Thursday, June 4, 2015

6/4/2013 Steve King comes to Joyland

June 4, 2013.  MWA Grand Master Steven King released Joyland on this day, his second novel for Hard Case Crime.  It was nominated for the Edgar for best paperback original.  It's set in North Carolina in the 1970s and involves a carny, a murder, and a  dying child.

Wednesday, June 3, 2015

6/3/2011 Penny takes Arthur Ellis home

June 3, 2011. The Arthur Ellis Award is given by the Crime Writers of Canada.  In 2011 the Best Novel Award went to Louise Penny for Bury Your Dead, the sixth book about Inspector Gamache of the Quebec police.  Publisher's Weekly said: “Few writers in any genre can match Penny’s ability to combine heartbreak and hope.”

Tuesday, June 2, 2015

6/2/1980 Howard's Edgar-winning "Horn Man" appears

June 2, 1980.  That was the date on the cover of the issue of Ellery Queen's Mystery Magazine  that featured Clark Howard's story "Horn Man."  The Mystery Writers of America gave it the Edgar Award for the best short story of the year.  If you want to judge for yourself, you can listen to the story for free at the EQMM podcast.

Monday, June 1, 2015

6/1/1968 The Prisoner premieres

June 1, 1968.  Let's not argue over whether The Prisoner was a spy show, or science fiction, or something else entirely.  It was stunning TV for it's time, and had enough ties to our genre to fit on this page.  It made its U.S. premiere in CBS on this date.
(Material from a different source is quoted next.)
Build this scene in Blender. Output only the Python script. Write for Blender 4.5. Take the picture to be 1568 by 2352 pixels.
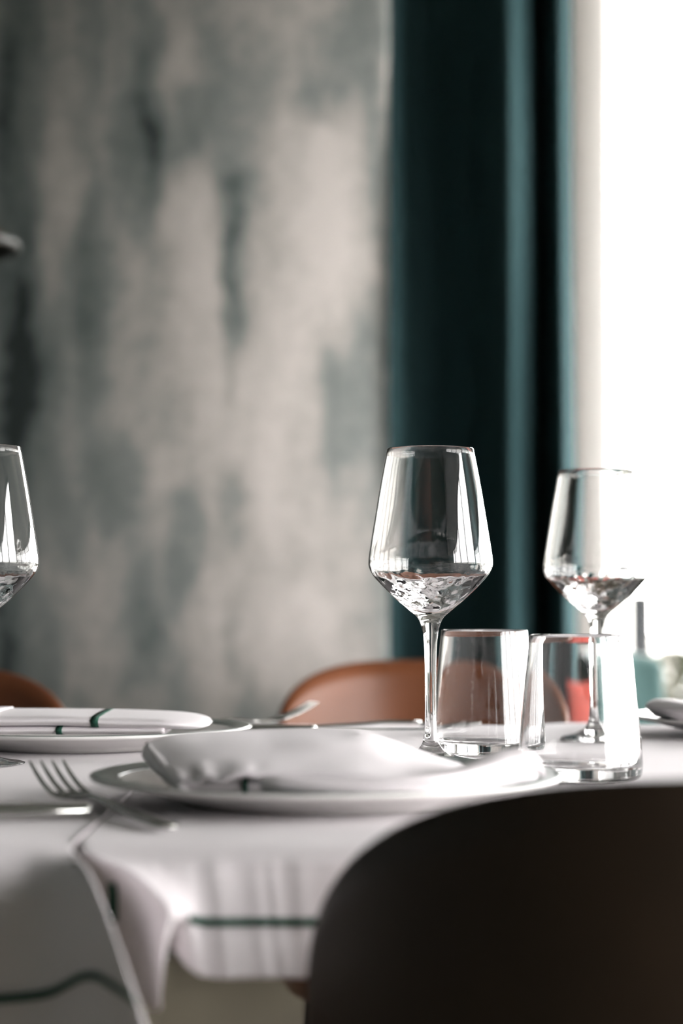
import bpy, bmesh, math, random
from mathutils import Vector, Matrix, noise
for o in list(bpy.data.objects):
    bpy.data.objects.remove(o)
sc = bpy.context.scene
col = sc.collection
PI = math.pi
T = 0.75            # height of the table tops (cloth surface)

# ------------------------------------------------------------------ camera
cam_d = bpy.data.cameras.new('camera')
cam = bpy.data.objects.new('camera', cam_d)
col.objects.link(cam)
cam.location = (0, 0, 0.8711)
cam.rotation_euler = (math.radians(90 + 2.512), 0, 0)
cam_d.sensor_fit = 'VERTICAL'
cam_d.sensor_height = 36.0
cam_d.lens = 36.0 * 4650 / 2352
cam_d.clip_start = 0.01
cam_d.dof.use_dof = True
cam_d.dof.focus_distance = 1.49
cam_d.dof.aperture_fstop = 4.3
cam_d.dof.aperture_blades = 0
sc.camera = cam

# ------------------------------------------------------------------ sky (even white overcast), exposure
w = bpy.data.worlds.new('overcast_sky')
sc.world = w
w.use_nodes = True
bg = w.node_tree.nodes['Background']
bg.inputs[0].default_value = (1.0, 0.985, 0.97, 1)
bg.inputs[1].default_value = 26.0
w.cycles.sampling_method = 'AUTOMATIC'
sc.view_settings.view_transform = 'Standard'
sc.view_settings.look = 'None'
sc.view_settings.exposure = 0.0
sc.view_settings.gamma = 1.0
sc.view_settings.use_curve_mapping = False
cy = sc.cycles
cy.use_denoising = True
cy.use_adaptive_sampling = True
cy.adaptive_threshold = .15
cy.adaptive_min_samples = 24
cy.max_bounces = 14
cy.transmission_bounces = 14
cy.transparent_max_bounces = 16
cy.glossy_bounces = 8
cy.diffuse_bounces = 4
cy.sample_clamp_indirect = 12
cy.blur_glossy = 0.5

# three glazed runs of the right-hand side in plan, each (start, end, head height, number of lights):
# a tall one next to the curtain, lower ones alongside the tables, the last with length added past the viewer to brighten the cloth front
SILL = 0.50
RUNS = [(Vector((.615, 5.14, 0)), Vector((1.20, 3.85, 0)), 2.88, 2),
        (Vector((1.20, 3.85, 0)), Vector((2.30, 1.45, 0)), 1.38, 5),
        (Vector((2.30, 1.45, 0)), Vector((2.40, -2.40, 0)), 1.88, 5)]
def run_axes(A, B):
    d = (B - A).normalized(); n = Vector((d.y, -d.x, 0))
    return d, (n if n.x < 0 else -n), (B - A).length
for (A_, B_, hd_, n_) in RUNS:               # sky portals (sampling guides, no light of their own)
    d_, nn_, len_ = run_axes(A_, B_)
    pl_d = bpy.data.lights.new('window_portal', 'AREA')
    pl_d.shape = 'RECTANGLE'; pl_d.size = len_; pl_d.size_y = hd_ - SILL
    pl_d.cycles.is_portal = True
    pl = bpy.data.objects.new('window_portal', pl_d)
    col.objects.link(pl)
    mid = (A_ + B_) / 2
    pl.matrix_world = Matrix.Translation((mid.x, mid.y, (SILL + hd_) / 2)) @ nn_.to_track_quat('-Z', 'Y').to_matrix().to_4x4()

# ------------------------------------------------------------------ material helpers
def mat(name, color=(.8, .8, .8), rough=.5, metal=0.0, spec=.5, sheen=0.0, coat=0.0, build=None):
    m = bpy.data.materials.new(name)
    m.use_nodes = True
    nt = m.node_tree
    b = nt.nodes['Principled BSDF']
    b.inputs['Base Color'].default_value = (*color, 1)
    b.inputs['Roughness'].default_value = rough
    b.inputs['Metallic'].default_value = metal
    b.inputs['Specular IOR Level'].default_value = spec
    b.inputs['Sheen Weight'].default_value = sheen
    b.inputs['Coat Weight'].default_value = coat
    if build: build(nt, b)
    return m

def N(nt, t, **kw):
    n = nt.nodes.new(t)
    for k, v in kw.items():
        if k.startswith('i_'):
            key = k[2:]
            n.inputs[int(key) if key.isdigit() else key].default_value = v
        else: setattr(n, k, v)
    return n

def add_noise(nt, b, c1, c2, scale=5, stretch=(1, 1, 1), bump=0.0, bscale=400, lo=.35, hi=.65, detail=4):
    tc = N(nt, 'ShaderNodeTexCoord')
    mp = N(nt, 'ShaderNodeMapping'); mp.inputs['Scale'].default_value = stretch
    nt.links.new(tc.outputs['Object'], mp.inputs[0])
    nz = N(nt, 'ShaderNodeTexNoise', i_Scale=scale, i_Detail=detail)
    nt.links.new(mp.outputs[0], nz.inputs['Vector'])
    r = N(nt, 'ShaderNodeValToRGB')
    r.color_ramp.elements[0].position = lo; r.color_ramp.elements[0].color = (*c1, 1)
    r.color_ramp.elements[1].position = hi; r.color_ramp.elements[1].color = (*c2, 1)
    nt.links.new(nz.outputs['Fac'], r.inputs[0])
    nt.links.new(r.outputs[0], b.inputs['Base Color'])
    if bump:
        n2 = N(nt, 'ShaderNodeTexNoise', i_Scale=bscale, i_Detail=2)
        nt.links.new(tc.outputs['Object'], n2.inputs['Vector'])
        bp = N(nt, 'ShaderNodeBump', i_Strength=bump, i_Distance=.001)
        nt.links.new(n2.outputs['Fac'], bp.inputs['Height'])
        nt.links.new(bp.outputs[0], b.inputs['Normal'])

def weave(nt, b):
    tc = N(nt, 'ShaderNodeTexCoord')
    wx = N(nt, 'ShaderNodeTexWave', wave_type='BANDS', bands_direction='X', i_Scale=260.0)
    wy = N(nt, 'ShaderNodeTexWave', wave_type='BANDS', bands_direction='DIAGONAL', i_Scale=300.0)
    nt.links.new(tc.outputs['Object'], wx.inputs[0]); nt.links.new(tc.outputs['Object'], wy.inputs[0])
    nz = N(nt, 'ShaderNodeTexNoise', i_Scale=900.0); nt.links.new(tc.outputs['Object'], nz.inputs['Vector'])
    a = N(nt, 'ShaderNodeMath', operation='ADD'); nt.links.new(wx.outputs['Fac'], a.inputs[0]); nt.links.new(wy.outputs['Fac'], a.inputs[1])
    a2 = N(nt, 'ShaderNodeMath', operation='ADD'); nt.links.new(a.outputs[0], a2.inputs[0]); nt.links.new(nz.outputs['Fac'], a2.inputs[1])
    bp = N(nt, 'ShaderNodeBump', i_Strength=.12, i_Distance=.0004)
    nt.links.new(a2.outputs[0], bp.inputs['Height']); nt.links.new(bp.outputs[0], b.inputs['Normal'])

# mottled plaster: warm pale lime wash over blue grey, vertical clouds with their own shapes
BLOBS = [  # x, z, rx, rz, weight   (wall coordinates in metres, + pale, - grey)
    (-0.1, 1.744, 0.146, 0.386, 0.34), (-0.345, 1.552, 0.1, 0.253, 0.36), (-0.153, 1.329, 0.133, 0.333, 0.25), (-0.387, 1.861, 0.08, 0.12, 0.22), (-0.004, 1.914, 0.08, 0.266, 0.2),
    (-0.302, 1.276, 0.16, 0.266, 0.18), (-0.068, 0.765, 0.146, 0.173, 0.32), (-0.238, 0.743, 0.106, 0.2, 0.2), (-0.622, 0.765, 0.08, 0.2, 0.12), (0.017, 1.063, 0.106, 0.2, 0.15),
    (-0.707, 1.808, 0.067, 0.399, 0.15), (-0.419, 2.223, 0.053, 0.2, 0.18), (-0.089, 0.956, 0.16, 0.2, 0.2), (-0.515, 1.989, 0.08, 0.213, -0.36), (-0.473, 2.149, 0.053, 0.266, -0.25),
    (-0.622, 1.659, 0.067, 0.266, -0.3), (-0.268, 1.648, 0.032, 0.306, -0.42), (-0.377, 2.042, 0.067, 0.16, -0.25), (-0.238, 1.925, 0.08, 0.08, -0.22), (-0.057, 2.095, 0.08, 0.08, -0.22),
    (-0.196, 2.18, 0.067, 0.16, -0.15), (0.097, 1.808, 0.04, 0.333, -0.10), (-0.771, 1.382, 0.08, 0.399, -0.25), (-0.707, 1.116, 0.067, 0.2, -0.2), (-0.568, 1.169, 0.08, 0.16, -0.2),
    (-0.387, 1.009, 0.067, 0.16, -0.25), (-0.281, 1.084, 0.053, 0.133, -0.2), (-0.483, 0.829, 0.053, 0.2, -0.25), (-0.739, 0.743, 0.067, 0.2, -0.2), (-0.27, 0.765, 0.029, 0.133, -0.2),
    (-0.015, 1.382, 0.033, 0.266, -0.15), (-0.835, 1.489, 0.073, 1.863, -0.38)]  # last entry: full-height strip, darker along the left end
def plaster(nt, b):
    L = nt.links.new
    tc = N(nt, 'ShaderNodeTexCoord')
    dz = N(nt, 'ShaderNodeTexNoise', i_Scale=5.0, i_Detail=5.0, i_Roughness=.6)
    L(tc.outputs['Object'], dz.inputs['Vector'])
    ds = N(nt, 'ShaderNodeVectorMath', operation='SUBTRACT'); ds.inputs[1].default_value = (.5, .5, .5)
    L(dz.outputs['Color'], ds.inputs[0])
    dm = N(nt, 'ShaderNodeVectorMath', operation='MULTIPLY'); dm.inputs[1].default_value = (.13, 0, .35)
    L(ds.outputs[0], dm.inputs[0])
    pos = N(nt, 'ShaderNodeVectorMath', operation='ADD'); L(tc.outputs['Object'], pos.inputs[0]); L(dm.outputs[0], pos.inputs[1])
    mp = N(nt, 'ShaderNodeMapping'); mp.inputs['Scale'].default_value = (1.0, 1.0, .28)
    L(tc.outputs['Object'], mp.inputs[0])
    n1 = N(nt, 'ShaderNodeTexNoise', i_Scale=5.5, i_Detail=6.0, i_Roughness=.62, i_Distortion=.25)
    L(mp.outputs[0], n1.inputs['Vector'])
    base = N(nt, 'ShaderNodeMapRange', i_1=.28, i_2=.72, i_3=.28, i_4=.78)
    L(n1.outputs['Fac'], base.inputs[0])
    acc = base.outputs[0]
    for (x, z, rx, rz, wt) in BLOBS:
        s = N(nt, 'ShaderNodeVectorMath', operation='SUBTRACT'); s.inputs[1].default_value = (x, 0, z)
        L(pos.outputs[0], s.inputs[0])
        m_ = N(nt, 'ShaderNodeVectorMath', operation='MULTIPLY'); m_.inputs[1].default_value = (1 / rx, 0, 1 / rz)
        L(s.outputs[0], m_.inputs[0])
        ln = N(nt, 'ShaderNodeVectorMath', operation='LENGTH'); L(m_.outputs[0], ln.inputs[0])
        mr = N(nt, 'ShaderNodeMapRange', interpolation_type='SMOOTHSTEP', i_1=1.25, i_2=.35, i_3=0.0, i_4=wt)
        L(ln.outputs['Value'], mr.inputs[0])
        ad = N(nt, 'ShaderNodeMath', operation='ADD'); L(acc, ad.inputs[0]); L(mr.outputs[0], ad.inputs[1])
        acc = ad.outputs[0]
    n3 = N(nt, 'ShaderNodeTexNoise', i_Scale=28.0, i_Detail=3.0); L(tc.outputs['Object'], n3.inputs['Vector'])
    f3 = N(nt, 'ShaderNodeMapRange', i_1=.3, i_2=.7, i_3=-.07, i_4=.07); L(n3.outputs['Fac'], f3.inputs[0])
    ad = N(nt, 'ShaderNodeMath', operation='ADD'); L(acc, ad.inputs[0]); L(f3.outputs[0], ad.inputs[1])
    r = N(nt, 'ShaderNodeValToRGB')
    e = r.color_ramp.elements
    e[0].position = .12; e[0].color = (.17, .20, .20, 1)
    e[1].position = .95; e[1].color = (.80, .74, .715, 1)
    e[0].position = .12
    k = e.new(.0); k.color = (.05, .062, .062, 1)
    k = e.new(.45); k.color = (.34, .36, .35, 1)
    k = e.new(.68); k.color = (.60, .565, .54, 1)
    L(ad.outputs[0], r.inputs[0]); L(r.outputs[0], b.inputs['Base Color'])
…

Patrick McGoohan, sick of starring in Secret Agent, created a show in which a man quits his job (presumably something to do with British Intelligence, but never specified) and wakes up the next day in The Village, a weird place in which everyone is known only a s a number and you can have anything you want - except escape -- if you cooperate with the authorities.  An action show that was clearly an allegory on - and protest against -- modern society.

McGoohan: "I wanted to have controversy, arguments, fights, discussions, people in anger – waving fists in my face. How dare you? Why don’t you do more Secret Agents that we can understand."

He got it.  Some people hated it.  Some people thought it was the first great TV show.  But it was hard to be neutral.